I've tried to suggest the thick crowd around the dance floor, phones poised and ready to time the contestants and film their efforts. I did consider volunteering myself as a contestant but then I remembered I was supposed to be working.

I was starting to tire by now, but there was one last sketch I needed to make. Every year a local beauty is crowned queen of the festival, and I had seen this picture of elegance floating around earlier, a vision in gold and pearls. The host had introduced her to the crowd - along with her grandmother, who was the first Oyster Queen a full sixty years ago. I expected to see a little old lady - she had to be at least in her late seventies by now - but the lady I saw, in a pearl grey sheer shawl and soft fuschia suit was beautiful and elegant, still very much a queen. There were only thirty-five people in the tent that night all those years ago, and now there were seven hundred.
I approached the young queen, Aoibheann, with a request for a quick sketch. She was obviously very tired but she obliged, asking a young male friend to sit with her for company. The lad went off to get her a coffee, and Aoibheann fell into conversation with the lady behind her. When he came back, I drew Aoibheann again, looking a little more relaxed: I could have drawn something a little more detailed, but I didn't want to keep her too long as she'd had a long weekend already, and it was still far from over.
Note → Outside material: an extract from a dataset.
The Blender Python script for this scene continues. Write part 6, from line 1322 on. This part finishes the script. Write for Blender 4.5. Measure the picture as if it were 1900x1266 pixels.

"I think I know you," said Aoibheann.
"I think I know you too," I said.
We worked it out: she was a good friend of my next-door neighbour, who had babysat my kids years ago. It's a small and tight-knit community here, where everyone is only one or two friends in common from knowing everyone else.

If you're planning a trip to Galway, make it coincide with the Clarinbridge Oyster Festival in September. It'll be something to remember.